Since five minutes after Marvin proposed, people have been asking me wedding details.

I remember calling one of my friends with the ring freshly placed on my finger.

“Congratulations!!!” she exclaimed. “So, where are you going to have it?”

I hadn’t even had a chance to sit down yet, and I was already being asked what my plans were. Though the stigma is that many women have been planning their weddings since age 5 and had already worked out the details far before they even met Mr. Right (in fact, I have even heard of people even going so far as to reserve the reception venue due to a long waiting list), the more I am involved in my own wedding planning, the more I see that these are merely the outliers.

After all, it takes two to get married.

"Modern Brides": It's a good start, but we're still not there yet. Photo courtesy of

Involving Marvin in wedding planning has been wholly necessary, and, to be honest, much more difficult than I expected. Shows like TLC’s “Say Yes to the Dress” and “Four Weddings“, and websites like The Knot and Wedding Wire bombard us with arguments that the wedding is all about the bride, and the groom merely “shows up”. Left and right, a bride’s days are filled with people giving her their opinions (from both sides of the family), advertising campaigns with images focused on happy brides embraced by their blurred-out grooms (see this, this and this, oh, and even this if you don’t know what I mean), and, if it couldn’t get any worse, the lack of a single groom planning his wedding on the many wedding-related message boards.

If that doesn’t drive you nuts, I don’t know what does.

Throughout my life, I always knew that my husband-to-be would be as much of a part of my wedding planning as I would. But when we got engaged, it seemed the world tried to take us on a different path. Even Marvin said to me that he wanted me to have the wedding of my dreams (what he didn’t mention until later was that he thought every woman already had her dream figured out, so he didn’t want to “ruin” it for me). I pushed him for his opinion, but he refused to give it. And since he didn’t seem to care anyway, I left it to my own devices.

I quickly learned that, despite what the shows tell you, it takes two to plan a wedding. Though Marvin wouldn’t give me his advice directly, I could read him like a book. I would announce that our wedding ceremony would be outside in a park and he would sigh and say, “Whatever you want. This wedding is for you.”

If there’s one way to get me angry, it’s to say I can do “whatever I want” or that it’s “my wedding”. And finally, after days of hearing Marvin quietly condone my ideas, I had just about had enough.

“Tell me what you want!” I demanded. And, finally, when I had all but beaten it out of him, the comments flowed freely. I’d nearly wished I hadn’t asked. It turns out, this guy really did have an opinion. And a lot of it was completely opposite my own.

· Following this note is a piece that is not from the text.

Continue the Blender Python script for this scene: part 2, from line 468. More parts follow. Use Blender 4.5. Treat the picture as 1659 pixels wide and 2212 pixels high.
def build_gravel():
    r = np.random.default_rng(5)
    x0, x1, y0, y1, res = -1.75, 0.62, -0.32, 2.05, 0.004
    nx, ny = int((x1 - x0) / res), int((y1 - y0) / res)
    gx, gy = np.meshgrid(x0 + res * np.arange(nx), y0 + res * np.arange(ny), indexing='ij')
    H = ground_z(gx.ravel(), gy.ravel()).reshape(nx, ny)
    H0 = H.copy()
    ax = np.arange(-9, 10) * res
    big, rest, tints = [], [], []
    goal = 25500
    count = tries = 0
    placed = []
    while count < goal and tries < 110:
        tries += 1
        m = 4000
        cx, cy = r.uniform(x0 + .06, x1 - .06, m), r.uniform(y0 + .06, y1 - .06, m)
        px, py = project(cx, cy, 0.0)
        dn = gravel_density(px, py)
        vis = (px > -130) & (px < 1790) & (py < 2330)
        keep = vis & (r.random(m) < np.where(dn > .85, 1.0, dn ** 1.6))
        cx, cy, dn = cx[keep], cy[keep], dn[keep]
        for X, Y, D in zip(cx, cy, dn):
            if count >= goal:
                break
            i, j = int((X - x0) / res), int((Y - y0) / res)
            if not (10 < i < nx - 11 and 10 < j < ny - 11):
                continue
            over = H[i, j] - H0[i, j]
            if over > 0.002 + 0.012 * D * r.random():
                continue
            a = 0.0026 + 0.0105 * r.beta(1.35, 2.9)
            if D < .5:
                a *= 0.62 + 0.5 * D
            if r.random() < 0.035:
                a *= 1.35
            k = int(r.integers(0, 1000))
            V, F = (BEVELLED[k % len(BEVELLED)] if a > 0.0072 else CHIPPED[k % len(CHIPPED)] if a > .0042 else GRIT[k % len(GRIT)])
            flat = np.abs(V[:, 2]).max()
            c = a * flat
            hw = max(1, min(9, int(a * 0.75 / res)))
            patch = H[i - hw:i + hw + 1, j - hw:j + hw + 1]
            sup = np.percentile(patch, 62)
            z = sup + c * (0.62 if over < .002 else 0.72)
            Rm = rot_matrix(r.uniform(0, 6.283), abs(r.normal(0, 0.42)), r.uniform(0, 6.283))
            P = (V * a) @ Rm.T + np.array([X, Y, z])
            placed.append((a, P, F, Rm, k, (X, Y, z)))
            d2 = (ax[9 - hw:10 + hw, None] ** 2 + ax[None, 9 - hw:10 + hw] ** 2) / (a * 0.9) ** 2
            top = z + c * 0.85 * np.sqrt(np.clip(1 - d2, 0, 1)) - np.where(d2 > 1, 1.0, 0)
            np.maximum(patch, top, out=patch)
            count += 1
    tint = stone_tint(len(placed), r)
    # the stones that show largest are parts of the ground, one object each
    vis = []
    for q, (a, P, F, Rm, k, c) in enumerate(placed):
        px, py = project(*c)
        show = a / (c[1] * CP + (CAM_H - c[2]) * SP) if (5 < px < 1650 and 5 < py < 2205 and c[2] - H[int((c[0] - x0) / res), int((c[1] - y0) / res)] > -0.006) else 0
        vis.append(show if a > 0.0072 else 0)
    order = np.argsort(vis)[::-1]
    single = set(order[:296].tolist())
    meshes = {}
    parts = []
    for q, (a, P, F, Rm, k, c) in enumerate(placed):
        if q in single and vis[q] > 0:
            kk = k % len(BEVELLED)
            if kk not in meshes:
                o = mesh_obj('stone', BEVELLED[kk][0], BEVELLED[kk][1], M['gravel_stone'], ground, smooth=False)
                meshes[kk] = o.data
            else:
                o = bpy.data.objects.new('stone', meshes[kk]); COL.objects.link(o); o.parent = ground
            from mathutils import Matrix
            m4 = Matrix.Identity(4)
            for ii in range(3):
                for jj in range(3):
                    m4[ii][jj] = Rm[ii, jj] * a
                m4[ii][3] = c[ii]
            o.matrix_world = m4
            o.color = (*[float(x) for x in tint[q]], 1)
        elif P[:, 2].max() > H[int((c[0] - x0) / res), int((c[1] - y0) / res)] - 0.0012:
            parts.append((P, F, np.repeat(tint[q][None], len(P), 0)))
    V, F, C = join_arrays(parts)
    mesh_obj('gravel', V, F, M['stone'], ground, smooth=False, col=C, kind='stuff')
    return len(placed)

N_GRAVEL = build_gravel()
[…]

The point is not that we had come at odds with each other. Despite a few days of conflicting interest, we were finally able to agree on some things, and divide and conquer the rest. I would take care of anything that was “creative”, from centerpieces to favors, and he would take care of the “logistics”, like transportation, working with the DJ and what the groomsmen wore. Every couple works this out differently, but I think the worst thing you can do is get caught up in the celebration and forget the marriage. In one of my former articles, Baking Your Cake (And Eating it, Too), I mentioned that couples should pay for at least a portion of their weddings, as it’s a good lesson in financial responsibility for later down the line. I also think that couples should plan a wedding together for the same reasons. If you can’t make a one-day event work to represent both you and your spouse-to-be evenly, how can you possibly make a 20, 50, or 70-year marriage work? It’s how you work together, how you synergize, that makes all the difference in the world.

Now, when anyone asks me about my wedding details, I gladly tell them my plans. But nothing comes to Marvin as a surprise, because we’re in this together. For better or for worse, if you will.